▸ **Set task**
Where a line of the material contains the string "finishes", copy that line.
+--
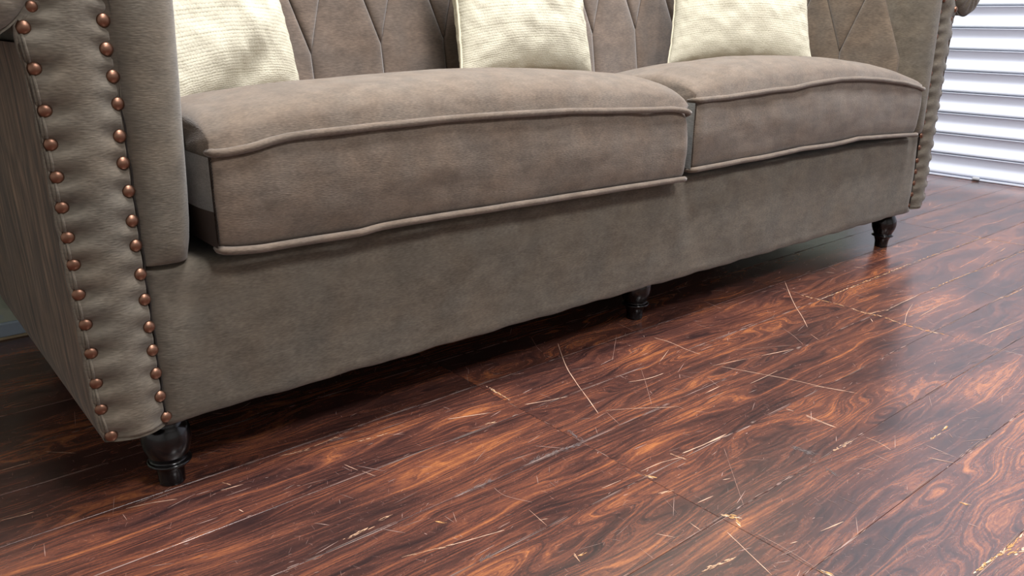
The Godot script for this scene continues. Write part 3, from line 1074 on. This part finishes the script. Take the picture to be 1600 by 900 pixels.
func hand_marks() -> void:
	mark("s", 1.6, [1.696, -1.787, 1.596, -1.646, 1.533, -1.535, 1.489, -1.447, 1.440, -1.353])
	mark("s", 1.6, [2.868, -1.700, 2.657, -1.527, 2.546, -1.424, 2.465, -1.354])
	mark("s", 1.8, [1.323, -1.519, 1.383, -1.499, 1.448, -1.481])
	mark("s", 0.8, [1.581, -1.607, 1.653, -1.580])
	mark("s", 1.2, [1.469, -1.354, 1.532, -1.318, 1.637, -1.246])
	mark("s", 1.8, [1.651, -1.439, 1.717, -1.419, 1.780, -1.416])
	mark("s", 0.6, [1.752, -1.479, 1.673, -1.388, 1.590, -1.297])
	mark("s", 1.3, [1.841, -1.480, 1.935, -1.524])
	mark("s", 1.5, [1.979, -1.624, 1.988, -1.564, 1.981, -1.488, 1.984, -1.436])
	mark("s", 1, [1.982, -1.796, 1.973, -1.699])
	mark("s", 2, [1.940, -1.358, 2.064, -1.325])
	mark("s", 0.8, [2.064, -1.325, 2.125, -1.309])
	mark("s", 2.2, [2.125, -1.309, 2.253, -1.275])
	mark("s", 1.4, [1.954, -1.340, 1.999, -1.239, 2.041, -1.137, 2.068, -1.050, 2.098, -0.989])
	mark("s", 1.2, [1.918, -1.209, 1.988, -1.209, 2.065, -1.212])
	mark("s", 1.2, [1.764, -1.251, 1.836, -1.253])
	mark("s", 0.8, [2.095, -1.395, 2.202, -1.336, 2.281, -1.297])
	mark("s", 1, [2.390, -1.402, 2.356, -1.340, 2.313, -1.278])
	mark("s", 1.5, [1.867, -0.999, 1.865, -0.958, 1.864, -0.909])
	mark("s", 2.2, [1.495, -1.074, 1.611, -1.063])
	mark("s", 1, [1.857, -1.314, 1.833, -1.255])
	mark("s", 0.8, [1.732, -1.579, 1.813, -1.646, 1.900, -1.719])
	mark("s", 1.2, [2.413, -1.311, 2.388, -1.265])
	mark("s", 0.9, [1.465, -1.350, 1.440, -1.276])
	mark("s", 1, [1.382, -1.308, 1.358, -1.276])
	mark("s", 1, [1.399, -1.547, 1.406, -1.501])
	mark("s", 1, [1.812, -1.381, 1.789, -1.361])
	mark("s", 0.7, [1.800, -1.634, 1.830, -1.621])
	mark("s", 0.7, [1.860, -1.053, 1.863, -1.029])
	mark("s", 0.7, [1.665, -1.884, 1.624, -1.810, 1.607, -1.766])
	mark("s", 4.5, [1.164, -1.498, 1.178, -1.495, 1.194, -1.491])
	mark("s", 4, [0.865, -1.625, 0.903, -1.622, 0.941, -1.616])
	mark("s", 2, [1.110, -1.582, 1.165, -1.561, 1.220, -1.540])
	mark("s", 4, [0.636, -1.286, 0.666, -1.289, 0.703, -1.292])
	mark("s", 3, [0.730, -1.302, 0.751, -1.302])
	mark("s", 2.8, [0.701, -1.167, 0.751, -1.152, 0.793, -1.139])
	mark("s", 1.4, [0.793, -1.139, 0.856, -1.123, 0.915, -1.109])
	mark("s", 1.5, [1.307, -1.085, 1.374, -1.081, 1.431, -1.066])
	mark("s", 3, [1.423, -1.103, 1.429, -1.061])
	mark("s", 4, [1.261, -0.999, 1.292, -0.990])
	mark("s", 0.9, [0.998, -1.249, 0.997, -1.206, 1.026, -1.149])
	mark("s", 1.2, [1.002, -1.132, 0.993, -1.065])
	mark("s", 1.2, [0.992, -1.090, 1.012, -1.082])
	mark("s", 1.3, [1.146, -0.904, 1.168, -0.869])
	mark("s", 0.8, [1.085, -0.891, 1.080, -0.848])
	mark("s", 1.4, [1.183, -1.092, 1.242, -1.088])
	mark("w", 4, [0.821, -1.224, 0.829, -1.215])
	mark("w", 6, [1.301, -1.072, 1.307, -1.059])
	mark("w", 5, [1.314, -1.679, 1.313, -1.629, 1.311, -1.583])
	mark("s", 3, [0.971, -0.963, 0.967, -0.949])
	mark("w", 3, [0.971, -0.950, 0.988, -0.949])
	mark("s", 1, [0.871, -1.229, 0.854, -1.193])
	mark("s", 1, [1.106, -1.225, 1.085, -1.195])
	mark("s", 1.2, [0.787, -1.549, 0.799, -1.505])
	mark("s", 1.2, [0.805, -1.495, 0.817, -1.458])
	mark("g", 5, [0.923, -1.272, 1.009, -1.274])
	mark("g", 5, [0.809, -1.061, 0.840, -1.061])
	mark("g", 7, [1.123, -1.279, 1.211, -1.278, 1.285, -1.265])
	mark("g", 6, [1.314, -1.341, 1.304, -1.277])
	mark("s", 2.4, [1.448, -1.077, 1.523, -1.071, 1.612, -1.069])
	mark("s", 1.6, [1.862, -0.995, 1.860, -0.950, 1.864, -0.908])
	mark("s", 1.1, [1.874, -0.834, 1.873, -0.800, 1.860, -0.762])
	mark("w", 3.5, [1.986, -0.726, 2.036, -0.724, 2.084, -0.729])
	mark("s", 1.4, [1.894, -0.689, 1.920, -0.629])
	mark("s", 1, [2.042, -0.669, 2.112, -0.633])
	mark("s", 1, [1.968, -0.552, 1.983, -0.528])
	mark("s", 1.3, [1.265, -0.813, 1.241, -0.745, 1.217, -0.676])
	mark("s", 5.5, [1.112, -0.770, 1.152, -0.763, 1.195, -0.753])
	mark("w", 8, [1.303, -0.865, 1.320, -0.839, 1.313, -0.821])
	mark("s", 1.2, [1.232, -0.883, 1.227, -0.848])
	mark("w", 6, [1.518, -0.434, 1.585, -0.429, 1.651, -0.422, 1.733, -0.420])
	mark("w", 8, [1.629, -0.414, 1.686, -0.403])
	mark("s", 2, [1.418, -0.692, 1.486, -0.680])
	mark("w", 5, [1.300, -0.636, 1.305, -0.608])
	mark("s", 0.6, [1.549, -1.029, 1.479, -0.957, 1.368, -0.843])
	mark("s", 1.6, [1.305, -0.919, 1.353, -0.914])
	mark("s", 7, [1.737, -0.849, 1.829, -0.849])
	mark("s", 1, [1.308, -0.773, 1.309, -0.707, 1.302, -0.639])
	mark("w", 5, [1.752, -0.561, 1.754, -0.548])
	mark("s", 1.1, [2.044, -1.091, 2.074, -1.041, 2.101, -0.978])
	mark("s", 1.3, [1.763, -1.251, 1.837, -1.255])
	mark("s", 1.5, [1.856, -1.051, 1.861, -1.031])
	mark("g", 9, [1.684, -0.930, 1.687, -0.900, 1.696, -0.875])
	mark("g", 6, [1.658, -0.823, 1.651, -0.798])
	mark("s", 1.5, [1.425, -0.941, 1.444, -0.934])
	mark("s", 0.7, [1.541, -0.959, 1.584, -0.928])
	mark("s", 0.7, [1.324, -0.741, 1.342, -0.733])
	mark("s", 1.5, [1.331, -0.709, 1.349, -0.703])
	mark("s", 1, [2.060, -0.709, 2.043, -0.693])
	mark("s", 1, [1.874, -0.563, 1.860, -0.553])
	mark("w", 4.5, [2.760, -1.560, 2.768, -1.481, 2.771, -1.386])
	mark("w", 5.5, [2.771, -1.386, 2.760, -1.306, 2.773, -1.253, 2.755, -1.174])
	mark("w", 6, [2.755, -1.174, 2.755, -1.075, 2.768, -1.017])
	mark("w", 4, [2.777, -1.486, 2.896, -1.488, 3.056, -1.489])
	mark("w", 4.5, [3.056, -1.489, 3.242, -1.491, 3.477, -1.496])
	mark("w", 3.5, [3.477, -1.496, 3.849, -1.495, 4.233, -1.485])
	mark("s", 5, [2.744, -1.298, 2.849, -1.267])
	mark("s", 2.5, [2.849, -1.267, 3.152, -1.278])
	mark("w", 3.5, [3.221, -1.279, 3.493, -1.276])
	mark("w", 3, [3.493, -1.276, 3.787, -1.264, 4.142, -1.262])
	mark("w", 4, [4.268, -1.723, 4.255, -1.608, 4.249, -1.492])
	mark("w", 5, [4.249, -1.492, 4.247, -1.389, 4.268, -1.306])
	mark("s", 1.3, [2.770, -1.162, 2.874, -1.204, 2.996, -1.240])
	mark("s", 2, [2.875, -1.160, 3.084, -1.170])
	mark("s", 1.8, [2.861, -0.942, 3.130, -0.913])
	mark("s", 1, [3.394, -1.273, 3.366, -1.163, 3.330, -1.067, 3.275, -0.959])
	mark("w", 2.5, [3.300, -1.062, 3.380, -1.051, 3.522, -1.051])
	mark("s", 2, [4.114, -1.428, 4.227, -1.432])
	mark("s", 0.8, [3.613, -1.717, 3.547, -1.616])
	mark("s", 2, [3.116, -1.663, 3.131, -1.631])
	mark("s", 1.5, [2.846, -1.184, 2.880, -1.182])
	mark("s", 2, [3.279, -1.623, 3.300, -1.591])
	mark("s", 2, [4.039, -1.326, 4.136, -1.338])
	mark("s", 1.5, [2.722, -1.262, 2.694, -1.239])
	mark("s", 1.2, [0.259, -2.056, 0.286, -2.029, 0.313, -2.003])
	mark("s", 1.4, [0.157, -2.023, 0.192, -2.025, 0.221, -2.023])
	mark("s", 2, [0.520, -1.623, 0.569, -1.616])
	mark("s", 1.4, [0.337, -1.681, 0.382, -1.670, 0.434, -1.649])
	mark("s", 3, [0.681, -1.683, 0.740, -1.668, 0.851, -1.681])
	mark("s", 2, [0.522, -1.526, 0.526, -1.511])
	mark("s", 1.1, [0.285, -2.509, 0.333, -2.492])
	mark("s", 3, [0.533, -1.658, 0.541, -1.642])
	mark("s", 0.8, [0.365, -2.243, 0.346, -2.150])
	mark("s", 1, [0.326, -1.665, 0.326, -1.635])
	mark("g", 5, [0.811, -1.672, 0.843, -1.666])
	mark("s", 1.5, [0.122, -1.801, 0.156, -1.793, 0.183, -1.791])
	mark("s", 1, [0.175, -1.655, 0.168, -1.608])
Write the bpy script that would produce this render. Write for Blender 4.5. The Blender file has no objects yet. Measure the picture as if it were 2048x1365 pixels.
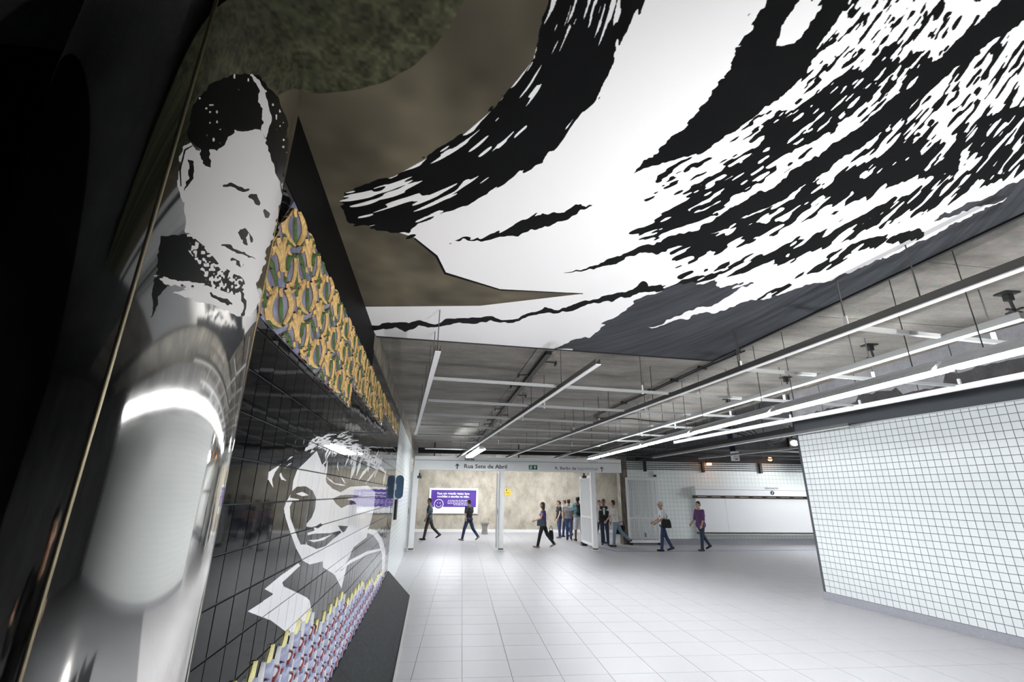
import bpy, bmesh, math, random
import numpy as np
from mathutils import Vector, Matrix
random.seed(7)
SC = bpy.context.scene
COL = SC.collection
PI = math.pi

# ------------------------------------------------------------------ camera
F, CX, CY = 930.0, 1024.0, 682.5
CAM = np.array([0.0, 0.0, 1.9])
def _nd(u, v):
    d = np.array([(u - CX) / F, -(v - CY) / F, -1.0]); return d / np.linalg.norm(d)
_Y = _nd(924, 988); _Z = np.cross(_nd(1924, 988 + 11.0), _Y); _Z /= np.linalg.norm(_Z)
_X = np.cross(_Y, _Z)
R = np.array([_X, _Y, _Z])                       # camera -> world
cam_d = bpy.data.cameras.new('camera'); cam = bpy.data.objects.new('camera', cam_d); COL.objects.link(cam)
cam_d.sensor_width = 36.0; cam_d.lens = F / 2048 * 36.0; cam_d.clip_start = 0.02; cam_d.clip_end = 200
m4 = Matrix([[*R[0], 0], [*R[1], 0], [*R[2], 1.9], [0, 0, 0, 1]])
cam.matrix_world = m4
SC.camera = cam

# ------------------------------------------------------------------ world, exposure, light strengths
SC.view_settings.view_transform = 'Standard'; SC.view_settings.look = 'None'
SC.view_settings.gamma = 1.0; SC.view_settings.use_curve_mapping = False
SC.view_settings.exposure = 1.3
wd = bpy.data.worlds.new('world'); SC.world = wd; wd.use_nodes = True
wd.node_tree.nodes['Background'].inputs[0].default_value = (0.5, 0.52, 0.55, 1)
wd.node_tree.nodes['Background'].inputs[1].default_value = 0.02
ADDED_FLOOD_W = 330.0          # unseen floodlights added to brighten the painted ceiling panel
TUBE_E = 44.0            # emission of the fluorescent tubes
SC.cycles.max_bounces = 12; SC.cycles.diffuse_bounces = 5; SC.cycles.glossy_bounces = 5
SC.cycles.caustics_reflective = False; SC.cycles.caustics_refractive = False
SC.cycles.sample_clamp_indirect = 8.0

# ------------------------------------------------------------------ pixel -> world helpers (real distances)
def ray(u, v): return R @ _nd(u, v)
def atz(u, v, z):
    d = ray(u, v); return CAM + d * ((z - CAM[2]) / d[2])
def aty(u, v, y):
    d = ray(u, v); return CAM + d * ((y - CAM[1]) / d[1])
def proj(P):
    c = (np.asarray(P, dtype=np.float64) - CAM) @ R
    return CX + F * c[..., 0] / -c[..., 2], CY - F * c[..., 1] / -c[..., 2]
# left wall frame: point O + s*DL + out*NL
DL = np.array([-0.0632, 0.998, 0.0]); NL = np.array([0.998, 0.0632, 0.0]); OL = np.array([-0.739, -0.047, 0.0])
def LW(s, z, out=0.0): return OL + DL * s + NL * out + np.array([0, 0, z])
def to_s(u, v):
    d = ray(u, v); t = np.dot(OL - CAM, NL) / np.dot(d, NL); w = CAM + d * t
    return float(np.dot(w - OL, DL)), float(w[2])
# right wall frame
AR = np.array([7.186, 9.594, 0.0]); DR = np.array([0.1213, -0.9926, 0.0]); NR = np.array([-0.9926, -0.1213, 0.0])
def RW(s, z, out=0.0): return AR + DR * s + NR * out + np.array([0, 0, z])
ANG_L = math.atan2(DL[1], DL[0])      # x-axis of the wall along s
ANG_R = math.atan2(DR[1], DR[0])

# ------------------------------------------------------------------ materials
ALB = 0.90
def mat(name, col, rough=0.5, metal=0.0, var=0.0, vscale=8.0, bump=0.0, bscale=40.0, spec=0.5, emit=0.0, coat=0.0, stretch=None, raw=False):
    m = bpy.data.materials.new(name); m.use_nodes = True
    nt = m.node_tree; b = nt.nodes['Principled BSDF']
    if not (emit or metal or raw): col = tuple(min(.86, c * ALB) for c in col)
    b.inputs['Base Color'].default_value = (*col, 1); b.inputs['Roughness'].default_value = rough
    b.inputs['Metallic'].default_value = metal; b.inputs['Specular IOR Level'].default_value = spec
    if coat: b.inputs['Coat Weight'].default_value = coat
    if emit:
        b.inputs['Emission Color'].default_value = (*col, 1); b.inputs['Emission Strength'].default_value = emit
    if var or bump:
        tc = nt.nodes.new('ShaderNodeNewGeometry'); mp = nt.nodes.new('ShaderNodeMapping')
        nt.links.new(tc.outputs['Position'], mp.inputs['Vector'])
        if stretch: mp.inputs['Scale'].default_value = stretch
    if var:
        n = nt.nodes.new('ShaderNodeTexNoise'); n.inputs['Scale'].default_value = vscale; n.inputs['Detail'].default_value = 6
        n.inputs['Roughness'].default_value = 0.65
        nt.links.new(mp.outputs[0], n.inputs['Vector'])
        r = nt.nodes.new('ShaderNodeValToRGB')
        r.color_ramp.elements[0].position = 0.3; r.color_ramp.elements[1].position = 0.7
        r.color_ramp.elements[0].color = (*[max(0, c * (1 - var)) for c in col], 1)
        r.color_ramp.elements[1].color = (*[min(1, c * (1 + var)) for c in col], 1)
        nt.links.new(n.outputs['Fac'], r.inputs['Fac']); nt.links.new(r.outputs['Color'], b.inputs['Base Color'])
    if bump:
        n2 = nt.nodes.new('ShaderNodeTexNoise'); n2.inputs['Scale'].default_value = bscale; n2.inputs['Detail'].default_value = 4
        nt.links.new(mp.outputs[0], n2.inputs['Vector'])
        bp = nt.nodes.new('ShaderNodeBump'); bp.inputs['Strength'].default_value = bump; bp.inputs['Distance'].default_value = 0.01
        nt.links.new(n2.outputs['Fac'], bp.inputs['Height']); nt.links.new(bp.outputs['Normal'], b.inputs['Normal'])
    return m
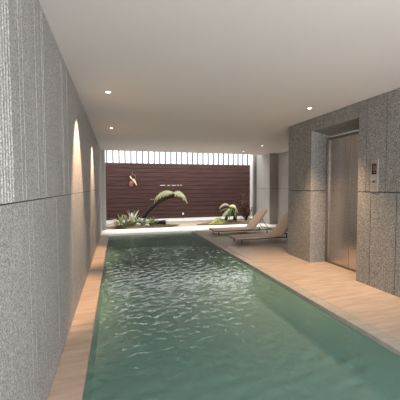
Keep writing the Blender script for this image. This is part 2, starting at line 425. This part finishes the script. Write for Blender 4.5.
# ---------------------------------------------------------------- loungers
SH = .15
def lounger(loc, rz, label):
    r = tag(empty('sun_lounger', loc, rz), label, 'sun lounger', 'low sun loungers')
    W, LS, LB, A = .53, 1.18, .70, math.radians(50)
    # seat sling with rounded foot
    bm = bmesh.new(); box(bm, 0, LS, 0, W, SH-.028, SH, .01); mesh_from(bm, 'seat', M['sling'], r)
    bm = bmesh.new(); box(bm, 0, LB, 0, W, -.028, 0, .01)
    bmesh.ops.transform(bm, matrix=Matrix.Translation((LS-.005, 0, SH)) @ Matrix.Rotation(-A, 4, 'Y'), verts=bm.verts)
    mesh_from(bm, 'backrest', M['sling'], r)
    bm = bmesh.new()
    for y in (.012, W-.012): tube(bm, [(.02, y, SH-.036), (1.78, y, SH-.036)], .012, 8)
    for x in (.03, LS-.01, 1.78): tube(bm, [(x, .012, SH-.036), (x, W-.012, SH-.036)], .012, 8)
    mesh_from(bm, 'frame', M['dark_frame'], r)
    for x in (.14, 1.62):
        for y in (.03, W-.03):
            bm = bmesh.new(); tube(bm, [(x, y, .0), (x, y, SH-.04)], .014, 8); mesh_from(bm, 'leg', M['dark_frame'], r)
    for y in (.05, W-.05):
        bm = bmesh.new()
        tube(bm, [(LS+.42*math.cos(A), y, SH+.42*math.sin(A)-.035), (LS+.50, y, SH-.03)], .009, 8)
        mesh_from(bm, 'back_support', M['dark_frame'], r)
    return r
lounger((2.56, 7.66, 0), .0, 'farther taupe sling sun lounger, nearest the planted court')
lounger((2.66, 6.33, 0), .0, 'nearer taupe sling sun lounger, back partly hidden by granite wall')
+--
▸ **Result of the exercise**
The Godot script for this scene continues. Write part 3, from line 1074 on. This part finishes the script. Take the picture to be 1600 by 900 pixels.
Keep writing the Blender script for this image. This is part 2, starting at line 425. This part finishes the script. Write for Blender 4.5.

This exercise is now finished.